South African coal miner Universal Coal has been approached with another unsolicited takeover offer on Monday.

The latest offer – a written confidential, nonbinding, indicative and conditional proposal – received by the company’s independent directors is offering to acquire all of the ordinary shares of Universal Coal at a price of A$0.25 per share, and certain convertible securities of the company.

This follows the offer by major shareholder IchorCoal in September to acquire the company at A$0.16 a share, valuing Universal Coal’s entire issued ordinary share capital at approximately A$80.9 million – an offer viewed by Universal Coal as “inadequate” and “opportunistic”.

The proposed cash consideration of A$0.25 per share represents a significant premium of 56.25% to that currently being offered by Ichor in its unsolicited offer.

The independent directors consider the prospective buyer to be credible.

Under the offer, certain eligible shareholders would be able to elect to receive consideration in the alternative form of a non-converting, secured loan note.

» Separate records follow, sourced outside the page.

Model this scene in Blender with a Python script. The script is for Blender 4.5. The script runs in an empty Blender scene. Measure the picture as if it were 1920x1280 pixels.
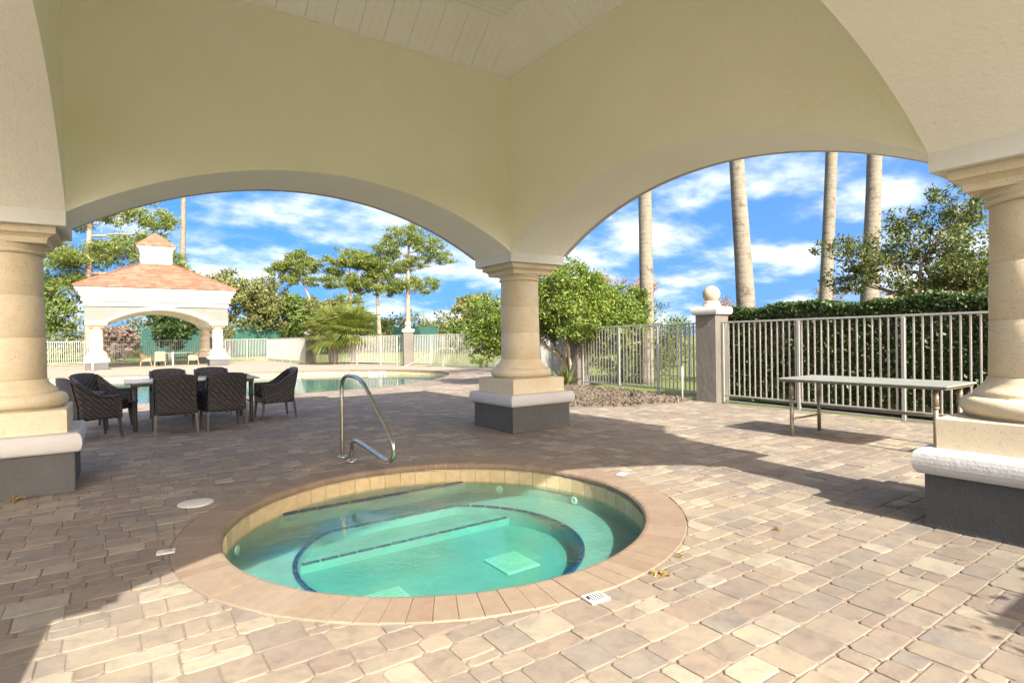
import bpy, math, random
import numpy as np
from mathutils import Vector, Matrix
from mathutils.geometry import tessellate_polygon

R = math.radians
random.seed(7)
rng = np.random.default_rng(11)
scene = bpy.context.scene
COL = scene.collection

# ------------------------------------------------------------------ camera
YAW, PITCH, ROLL = R(55.156), R(-0.303), R(0.896)
fw = Vector((math.cos(YAW), math.sin(YAW), 0)); rt = Vector((math.sin(YAW), -math.cos(YAW), 0)); up = Vector((0, 0, 1))
F_ = fw * math.cos(PITCH) + up * math.sin(PITCH)
u2 = up * math.cos(PITCH) - fw * math.sin(PITCH)
R_ = rt * math.cos(ROLL) - u2 * math.sin(ROLL)
U_ = rt * math.sin(ROLL) + u2 * math.cos(ROLL)
cam = bpy.data.cameras.new('camera')
cam.sensor_fit = 'HORIZONTAL'; cam.sensor_width = 36
FPX = 1071.756
cam.lens = 36 * FPX / 1920
cam.clip_start = 0.05; cam.clip_end = 3000
camo = bpy.data.objects.new('camera', cam); COL.objects.link(camo)
camo.matrix_world = Matrix(((R_.x, U_.x, -F_.x, 0), (R_.y, U_.y, -F_.y, 0), (R_.z, U_.z, -F_.z, 1.3), (0, 0, 0, 1)))
scene.camera = camo

def px(p):
    v = Vector(p) - Vector((0, 0, 1.3)); d = v.dot(F_)
    if d < 0.05: return None
    return 960 + FPX * v.dot(R_) / d, 640 - FPX * v.dot(U_) / d, d

# ------------------------------------------------------------------ sky, sun, exposure
SUN_EL = 38.7
SUN_DX = 0.112                      # light travels along (SUN_DX, 1) on plan
SKY_STRENGTH = 0.10
SUN_STRENGTH = 2.0
EXPOSURE = 2.78
w = bpy.data.worlds.new('World'); scene.world = w; w.use_nodes = True
nt = w.node_tree; nt.nodes.clear()
N = nt.nodes.new; L = nt.links.new
sky = N('ShaderNodeTexSky'); sky.sky_type = 'NISHITA'; sky.sun_disc = False
sky.sun_elevation = R(SUN_EL); sky.sun_rotation = math.atan2(-SUN_DX, -1.0) % (2 * math.pi)
sky.altitude = 0; sky.air_density = 1.0; sky.dust_density = 8.0; sky.ozone_density = 2.2
tc = N('ShaderNodeTexCoord')
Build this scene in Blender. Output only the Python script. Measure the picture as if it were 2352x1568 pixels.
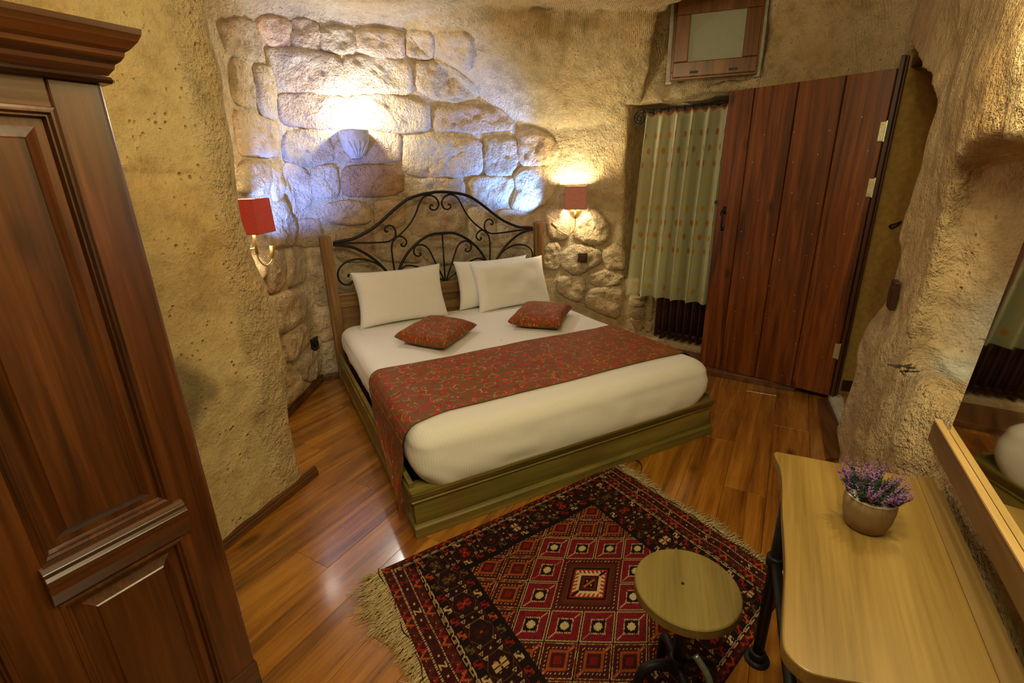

The loan notes that would be offered to eligible shareholders under the offer as alternative consideration to the cash offer and would initially carry interest at a rate of 12.68% per annum and would be able to be redeemed after 12 months.

After that, the loan notes would be able to be retained at the option of the loan note holder for an additional 6 months and carry interest at a rate of 15% per annum for this additional period.

For regulatory reasons, it is unlikely any loan notes would be offered to Australian resident shareholders, other than certain professional and sophisticated investors who satisfy relevant criteria set out in the Australian Corporations Act.

The offer provides the making of a formal offer to shareholders, which will be subject to the satisfaction of conditions which include the unanimous recommendation of the directors of the company, the formalisation of the financing arrangements by the prospective buyer, and the completion of a short and focused due diligence exercise, which is ongoing.

Subject to the satisfaction of these pre-conditions, the independent directors intend to support the offer and, together with their advisers, are working with the potential buyer to assist in the facilitation of the making of a formal offer by late November.

Universal said that  because there can be no certainty that a formal offer will be made by the potential buyer, it advised its shareholders to take no action in respect of the offer at the current time.

Meanwhile, Universal advises that it has written to the party from which it received a separate confidential, non-binding, indicative proposal from in September in connection with a cash offer at A$0.20 per share informing them that they are unlikely to be able to recommend a formal offer should it be made on the terms proposed at that time.

The efforts of the independent directors will now instead be focused on the A$0.25 per share offer.